Thank you for this. It points out the weaknesses of regime change so clearly, and, although daunting, describes the work that needs to be done. I admit, it feels overwhelming, but it is gratifying to see the outlines of a "Project 2025" for democracy.

Jason Edwards's avatar

This is the clearest map of the democratic inversion I've encountered. The three-phase structure does for the resistance side what Levitsky did for authoritarian consolidation — it makes the path visible.

One place I'd push: the consolidation principles you identify are correct, but the enforcement mechanism is still principled commitment. "Made in writing, in advance" is better than nothing. But you name the problem yourself — these commitments are easiest to make when the temptation is abstract. Momentum, legitimacy, urgency, and available authoritarian tools are exactly the conditions under which written commitments have historically collapsed. The failure modes you describe aren't failures of vision. They're failures of structure.

The structural question the framework doesn't quite close: who enforces it, and through what mechanism?

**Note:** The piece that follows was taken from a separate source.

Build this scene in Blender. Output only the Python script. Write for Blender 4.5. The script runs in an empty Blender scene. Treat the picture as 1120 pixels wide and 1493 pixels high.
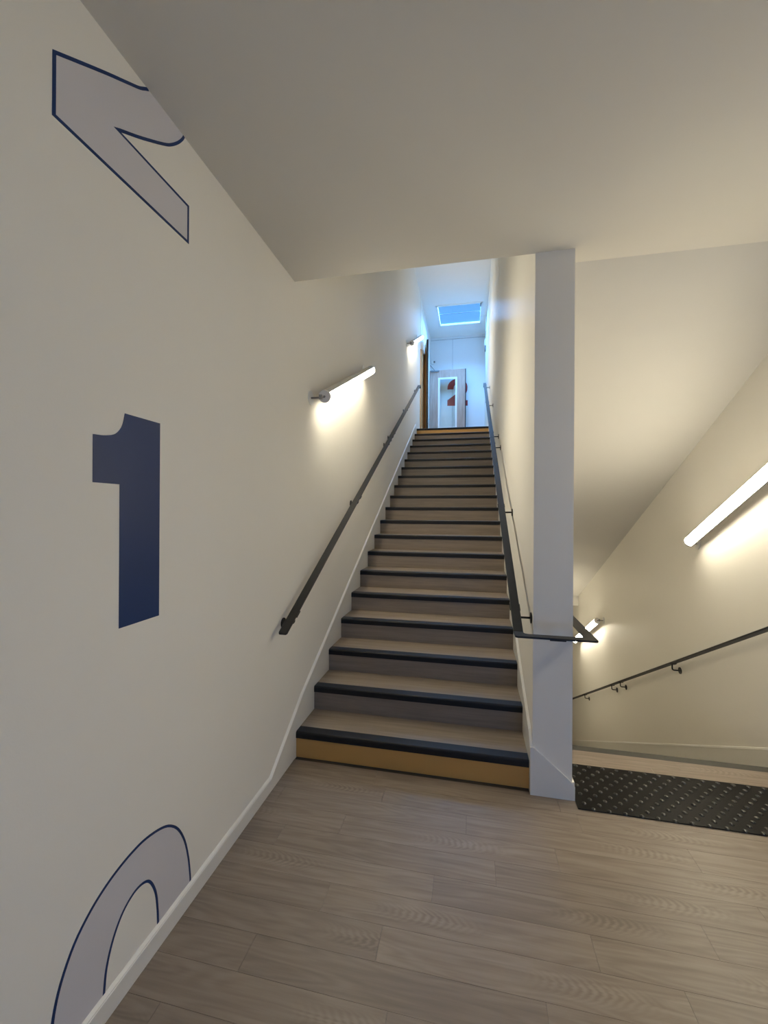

The answer I keep coming back to: the constraint has to be encoded before the breakthrough, not just committed to. Norms are load-bearing until the conditions that supported them change — then they're painted lines. The 22nd Amendment is the canonical example. Congress didn't recommit to the two-term norm after FDR. They poured concrete. The amendment exists because everyone understood that the norm had proven insufficient under pressure.

The preparation phase you describe isn't just about building coordination infrastructure. It's the window for pouring concrete — designing the structural constraints that will hold during consolidation precisely because they don't depend on anyone's good intentions in the moment.

What would that look like in your framework?